Fedora, CentOS, or Red Hat

This section describes the steps needed to set up a single-node Citus cluster on your own Linux machine from RPM packages.

1. Install PostgreSQL 9.5 and the Citus extension

Locate the PostgreSQL 9.5 YUM repository for your Linux distribution in this list. Copy its URL and add the repository:

# add repository from URL you previously copied
sudo yum install -y <repository-url>

# install Citus extension
sudo yum install -y citus_95

2. Initialize the Cluster

Citus has two kinds of components, the master and the workers. The master coordinates queries and maintains metadata on where in the cluster each row of data is. The workers hold your data and respond to queries.

Let’s create directories for those nodes to store their data. For convenience in using PostgreSQL Unix domain socket connections we’ll use the postgres user.

# this user has access to sockets in /var/run/postgresql
sudo su - postgres

# include path to postgres binaries
export PATH=$PATH:/usr/pgsql-9.5/bin

cd ~
mkdir -p citus/master citus/worker1 citus/worker2

# create three normal postgres instances
initdb -D citus/master
initdb -D citus/worker1
initdb -D citus/worker2

The master needs to know where it can find the workers. To tell it you can run:

echo "localhost 9701" >> citus/master/pg_worker_list.conf
echo "localhost 9702" >> citus/master/pg_worker_list.conf

We will configure the PostgreSQL instances to use ports 9700 (for the master) and 9701, 9702 (for the workers). We assume those ports are available on your machine. Feel free to use different ports if they are in use.

Citus is a Postgres extension, to tell Postgres to use this extension you’ll need to add it to a configuration variable called shared_preload_libraries:

echo "shared_preload_libraries = 'citus'" >> citus/master/postgresql.conf
echo "shared_preload_libraries = 'citus'" >> citus/worker1/postgresql.conf
echo "shared_preload_libraries = 'citus'" >> citus/worker2/postgresql.conf

3. Start the master and workers

Let’s start the databases:

pg_ctl -D citus/master -o "-p 9700" -l master_logfile start
pg_ctl -D citus/worker1 -o "-p 9701" -l worker1_logfile start
pg_ctl -D citus/worker2 -o "-p 9702" -l worker2_logfile start

Above you added Citus to shared_preload_libraries. That lets it hook into some deep parts of Postgres, swapping out the query planner and executor. Here, we load the user-facing side of Citus (such as the functions you’ll soon call):

psql -p 9700 -c "CREATE EXTENSION citus;"
psql -p 9701 -c "CREATE EXTENSION citus;"
psql -p 9702 -c "CREATE EXTENSION citus;"
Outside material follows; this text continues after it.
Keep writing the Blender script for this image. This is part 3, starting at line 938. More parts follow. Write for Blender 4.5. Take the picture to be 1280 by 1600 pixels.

4. Verify that installation has succeeded

To verify that the installation has succeeded we check that the master node has picked up the desired worker configuration. First start the psql shell on the master node:

psql -p 9700 -c "select * from master_get_active_worker_nodes();"

You should see a row for each worker node including the node name and port.